GIVEN MATERIAL:
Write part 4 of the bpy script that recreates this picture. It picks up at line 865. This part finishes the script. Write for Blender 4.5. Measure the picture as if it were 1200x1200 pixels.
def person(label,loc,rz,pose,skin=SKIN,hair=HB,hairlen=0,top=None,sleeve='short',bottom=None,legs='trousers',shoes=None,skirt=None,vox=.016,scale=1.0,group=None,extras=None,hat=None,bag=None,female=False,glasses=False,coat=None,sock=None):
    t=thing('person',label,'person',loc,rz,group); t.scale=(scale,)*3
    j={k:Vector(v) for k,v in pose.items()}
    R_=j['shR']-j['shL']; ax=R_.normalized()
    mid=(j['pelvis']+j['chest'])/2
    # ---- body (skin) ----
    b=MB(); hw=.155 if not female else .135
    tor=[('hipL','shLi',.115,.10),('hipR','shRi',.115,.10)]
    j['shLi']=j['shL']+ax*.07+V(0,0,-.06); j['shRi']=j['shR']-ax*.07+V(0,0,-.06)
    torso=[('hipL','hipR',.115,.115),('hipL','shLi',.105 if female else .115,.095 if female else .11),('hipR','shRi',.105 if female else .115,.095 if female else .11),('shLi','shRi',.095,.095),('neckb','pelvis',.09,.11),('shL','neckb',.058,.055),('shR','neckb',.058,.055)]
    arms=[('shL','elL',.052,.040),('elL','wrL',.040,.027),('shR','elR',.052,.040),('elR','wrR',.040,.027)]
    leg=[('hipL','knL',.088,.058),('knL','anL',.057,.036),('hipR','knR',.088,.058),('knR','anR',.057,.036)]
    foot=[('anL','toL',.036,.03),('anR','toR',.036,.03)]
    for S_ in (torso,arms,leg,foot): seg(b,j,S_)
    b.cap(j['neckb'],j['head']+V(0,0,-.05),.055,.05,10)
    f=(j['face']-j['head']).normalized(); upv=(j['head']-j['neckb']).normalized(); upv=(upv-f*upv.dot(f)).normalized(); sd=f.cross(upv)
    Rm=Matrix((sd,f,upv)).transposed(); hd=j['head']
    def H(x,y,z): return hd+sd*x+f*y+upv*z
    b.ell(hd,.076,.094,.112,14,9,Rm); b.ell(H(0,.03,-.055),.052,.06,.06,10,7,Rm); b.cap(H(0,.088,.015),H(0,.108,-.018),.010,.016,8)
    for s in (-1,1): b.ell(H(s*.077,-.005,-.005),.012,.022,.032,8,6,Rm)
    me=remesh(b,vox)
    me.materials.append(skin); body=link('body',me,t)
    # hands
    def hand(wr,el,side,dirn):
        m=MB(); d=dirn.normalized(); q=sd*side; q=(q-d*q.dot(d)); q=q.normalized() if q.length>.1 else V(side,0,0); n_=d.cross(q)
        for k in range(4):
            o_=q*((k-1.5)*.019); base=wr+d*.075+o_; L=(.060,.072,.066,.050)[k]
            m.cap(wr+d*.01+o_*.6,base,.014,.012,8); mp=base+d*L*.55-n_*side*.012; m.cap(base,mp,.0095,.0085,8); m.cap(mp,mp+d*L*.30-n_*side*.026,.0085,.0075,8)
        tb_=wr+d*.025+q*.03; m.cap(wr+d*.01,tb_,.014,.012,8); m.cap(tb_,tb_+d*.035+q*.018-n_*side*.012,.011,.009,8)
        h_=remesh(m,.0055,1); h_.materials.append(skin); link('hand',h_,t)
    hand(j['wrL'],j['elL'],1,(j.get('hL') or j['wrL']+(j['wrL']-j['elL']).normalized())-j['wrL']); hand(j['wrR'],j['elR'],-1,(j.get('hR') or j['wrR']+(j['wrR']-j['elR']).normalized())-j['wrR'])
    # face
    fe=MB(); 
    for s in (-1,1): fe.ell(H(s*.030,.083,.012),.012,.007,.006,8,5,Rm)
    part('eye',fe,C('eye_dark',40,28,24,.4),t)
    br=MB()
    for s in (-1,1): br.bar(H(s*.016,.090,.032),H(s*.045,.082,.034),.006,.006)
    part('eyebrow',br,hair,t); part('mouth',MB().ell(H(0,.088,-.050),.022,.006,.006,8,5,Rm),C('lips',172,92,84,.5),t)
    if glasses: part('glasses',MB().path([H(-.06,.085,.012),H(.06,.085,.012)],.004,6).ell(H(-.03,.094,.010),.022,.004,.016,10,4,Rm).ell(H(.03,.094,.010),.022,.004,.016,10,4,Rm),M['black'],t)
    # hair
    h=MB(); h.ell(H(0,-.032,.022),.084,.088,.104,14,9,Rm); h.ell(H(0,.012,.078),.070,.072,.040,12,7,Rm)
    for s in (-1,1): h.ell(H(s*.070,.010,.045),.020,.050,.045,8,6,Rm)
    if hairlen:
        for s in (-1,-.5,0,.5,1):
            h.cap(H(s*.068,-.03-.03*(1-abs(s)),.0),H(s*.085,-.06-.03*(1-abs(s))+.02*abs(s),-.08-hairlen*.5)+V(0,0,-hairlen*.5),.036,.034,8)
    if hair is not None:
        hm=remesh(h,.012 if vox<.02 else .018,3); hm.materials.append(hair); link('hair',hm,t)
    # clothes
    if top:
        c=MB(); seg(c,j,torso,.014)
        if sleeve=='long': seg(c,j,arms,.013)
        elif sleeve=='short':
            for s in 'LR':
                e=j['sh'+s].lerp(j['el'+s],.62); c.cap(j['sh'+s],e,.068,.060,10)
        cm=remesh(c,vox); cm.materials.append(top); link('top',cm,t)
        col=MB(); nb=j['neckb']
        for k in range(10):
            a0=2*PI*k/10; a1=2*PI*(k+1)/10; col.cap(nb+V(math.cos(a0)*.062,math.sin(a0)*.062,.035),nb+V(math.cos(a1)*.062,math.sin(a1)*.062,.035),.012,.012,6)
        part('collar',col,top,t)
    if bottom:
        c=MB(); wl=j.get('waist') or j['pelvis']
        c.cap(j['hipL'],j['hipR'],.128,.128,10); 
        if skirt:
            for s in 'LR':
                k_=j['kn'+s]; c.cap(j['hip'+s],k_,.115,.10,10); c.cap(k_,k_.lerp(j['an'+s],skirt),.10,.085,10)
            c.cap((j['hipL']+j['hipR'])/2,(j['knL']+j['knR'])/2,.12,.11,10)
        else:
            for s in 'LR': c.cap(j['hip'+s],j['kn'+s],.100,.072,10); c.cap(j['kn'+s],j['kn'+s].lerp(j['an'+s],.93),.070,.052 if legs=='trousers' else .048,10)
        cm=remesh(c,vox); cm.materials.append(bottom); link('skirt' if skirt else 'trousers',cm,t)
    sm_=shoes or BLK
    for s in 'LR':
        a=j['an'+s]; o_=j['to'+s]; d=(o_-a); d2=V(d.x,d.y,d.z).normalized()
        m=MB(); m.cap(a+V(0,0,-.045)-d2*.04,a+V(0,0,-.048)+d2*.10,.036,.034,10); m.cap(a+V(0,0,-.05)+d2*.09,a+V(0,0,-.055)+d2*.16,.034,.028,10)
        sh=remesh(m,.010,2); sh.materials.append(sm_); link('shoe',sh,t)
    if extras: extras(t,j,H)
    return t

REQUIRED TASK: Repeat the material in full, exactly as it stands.

SOLVED PROBLEM:
Write part 4 of the bpy script that recreates this picture. It picks up at line 865. This part finishes the script. Write for Blender 4.5. Measure the picture as if it were 1200x1200 pixels.
def person(label,loc,rz,pose,skin=SKIN,hair=HB,hairlen=0,top=None,sleeve='short',bottom=None,legs='trousers',shoes=None,skirt=None,vox=.016,scale=1.0,group=None,extras=None,hat=None,bag=None,female=False,glasses=False,coat=None,sock=None):
    t=thing('person',label,'person',loc,rz,group); t.scale=(scale,)*3
    j={k:Vector(v) for k,v in pose.items()}
    R_=j['shR']-j['shL']; ax=R_.normalized()
    mid=(j['pelvis']+j['chest'])/2
    # ---- body (skin) ----
    b=MB(); hw=.155 if not female else .135
    tor=[('hipL','shLi',.115,.10),('hipR','shRi',.115,.10)]
    j['shLi']=j['shL']+ax*.07+V(0,0,-.06); j['shRi']=j['shR']-ax*.07+V(0,0,-.06)
    torso=[('hipL','hipR',.115,.115),('hipL','shLi',.105 if female else .115,.095 if female else .11),('hipR','shRi',.105 if female else .115,.095 if female else .11),('shLi','shRi',.095,.095),('neckb','pelvis',.09,.11),('shL','neckb',.058,.055),('shR','neckb',.058,.055)]
    arms=[('shL','elL',.052,.040),('elL','wrL',.040,.027),('shR','elR',.052,.040),('elR','wrR',.040,.027)]
    leg=[('hipL','knL',.088,.058),('knL','anL',.057,.036),('hipR','knR',.088,.058),('knR','anR',.057,.036)]
    foot=[('anL','toL',.036,.03),('anR','toR',.036,.03)]
    for S_ in (torso,arms,leg,foot): seg(b,j,S_)
    b.cap(j['neckb'],j['head']+V(0,0,-.05),.055,.05,10)
    f=(j['face']-j['head']).normalized(); upv=(j['head']-j['neckb']).normalized(); upv=(upv-f*upv.dot(f)).normalized(); sd=f.cross(upv)
    Rm=Matrix((sd,f,upv)).transposed(); hd=j['head']
    def H(x,y,z): return hd+sd*x+f*y+upv*z
    b.ell(hd,.076,.094,.112,14,9,Rm); b.ell(H(0,.03,-.055),.052,.06,.06,10,7,Rm); b.cap(H(0,.088,.015),H(0,.108,-.018),.010,.016,8)
    for s in (-1,1): b.ell(H(s*.077,-.005,-.005),.012,.022,.032,8,6,Rm)
    me=remesh(b,vox)
    me.materials.append(skin); body=link('body',me,t)
    # hands
    def hand(wr,el,side,dirn):
        m=MB(); d=dirn.normalized(); q=sd*side; q=(q-d*q.dot(d)); q=q.normalized() if q.length>.1 else V(side,0,0); n_=d.cross(q)
        for k in range(4):
            o_=q*((k-1.5)*.019); base=wr+d*.075+o_; L=(.060,.072,.066,.050)[k]
            m.cap(wr+d*.01+o_*.6,base,.014,.012,8); mp=base+d*L*.55-n_*side*.012; m.cap(base,mp,.0095,.0085,8); m.cap(mp,mp+d*L*.30-n_*side*.026,.0085,.0075,8)
        tb_=wr+d*.025+q*.03; m.cap(wr+d*.01,tb_,.014,.012,8); m.cap(tb_,tb_+d*.035+q*.018-n_*side*.012,.011,.009,8)
        h_=remesh(m,.0055,1); h_.materials.append(skin); link('hand',h_,t)
    hand(j['wrL'],j['elL'],1,(j.get('hL') or j['wrL']+(j['wrL']-j['elL']).normalized())-j['wrL']); hand(j['wrR'],j['elR'],-1,(j.get('hR') or j['wrR']+(j['wrR']-j['elR']).normalized())-j['wrR'])
    # face
    fe=MB(); 
    for s in (-1,1): fe.ell(H(s*.030,.083,.012),.012,.007,.006,8,5,Rm)
    part('eye',fe,C('eye_dark',40,28,24,.4),t)
    br=MB()
    for s in (-1,1): br.bar(H(s*.016,.090,.032),H(s*.045,.082,.034),.006,.006)
    part('eyebrow',br,hair,t); part('mouth',MB().ell(H(0,.088,-.050),.022,.006,.006,8,5,Rm),C('lips',172,92,84,.5),t)
    if glasses: part('glasses',MB().path([H(-.06,.085,.012),H(.06,.085,.012)],.004,6).ell(H(-.03,.094,.010),.022,.004,.016,10,4,Rm).ell(H(.03,.094,.010),.022,.004,.016,10,4,Rm),M['black'],t)
    # hair
    h=MB(); h.ell(H(0,-.032,.022),.084,.088,.104,14,9,Rm); h.ell(H(0,.012,.078),.070,.072,.040,12,7,Rm)
    for s in (-1,1): h.ell(H(s*.070,.010,.045),.020,.050,.045,8,6,Rm)
    if hairlen:
        for s in (-1,-.5,0,.5,1):
            h.cap(H(s*.068,-.03-.03*(1-abs(s)),.0),H(s*.085,-.06-.03*(1-abs(s))+.02*abs(s),-.08-hairlen*.5)+V(0,0,-hairlen*.5),.036,.034,8)
    if hair is not None:
        hm=remesh(h,.012 if vox<.02 else .018,3); hm.materials.append(hair); link('hair',hm,t)
    # clothes
    if top:
        c=MB(); seg(c,j,torso,.014)
        if sleeve=='long': seg(c,j,arms,.013)
        elif sleeve=='short':
            for s in 'LR':
                e=j['sh'+s].lerp(j['el'+s],.62); c.cap(j['sh'+s],e,.068,.060,10)
        cm=remesh(c,vox); cm.materials.append(top); link('top',cm,t)
        col=MB(); nb=j['neckb']
        for k in range(10):
            a0=2*PI*k/10; a1=2*PI*(k+1)/10; col.cap(nb+V(math.cos(a0)*.062,math.sin(a0)*.062,.035),nb+V(math.cos(a1)*.062,math.sin(a1)*.062,.035),.012,.012,6)
        part('collar',col,top,t)
    if bottom:
        c=MB(); wl=j.get('waist') or j['pelvis']
        c.cap(j['hipL'],j['hipR'],.128,.128,10); 
        if skirt:
            for s in 'LR':
                k_=j['kn'+s]; c.cap(j['hip'+s],k_,.115,.10,10); c.cap(k_,k_.lerp(j['an'+s],skirt),.10,.085,10)
            c.cap((j['hipL']+j['hipR'])/2,(j['knL']+j['knR'])/2,.12,.11,10)
        else:
            for s in 'LR': c.cap(j['hip'+s],j['kn'+s],.100,.072,10); c.cap(j['kn'+s],j['kn'+s].lerp(j['an'+s],.93),.070,.052 if legs=='trousers' else .048,10)
        cm=remesh(c,vox); cm.materials.append(bottom); link('skirt' if skirt else 'trousers',cm,t)
    sm_=shoes or BLK
    for s in 'LR':
        a=j['an'+s]; o_=j['to'+s]; d=(o_-a); d2=V(d.x,d.y,d.z).normalized()
        m=MB(); m.cap(a+V(0,0,-.045)-d2*.04,a+V(0,0,-.048)+d2*.10,.036,.034,10); m.cap(a+V(0,0,-.05)+d2*.09,a+V(0,0,-.055)+d2*.16,.034,.028,10)
        sh=remesh(m,.010,2); sh.materials.append(sm_); link('shoe',sh,t)
    if extras: extras(t,j,H)
    return t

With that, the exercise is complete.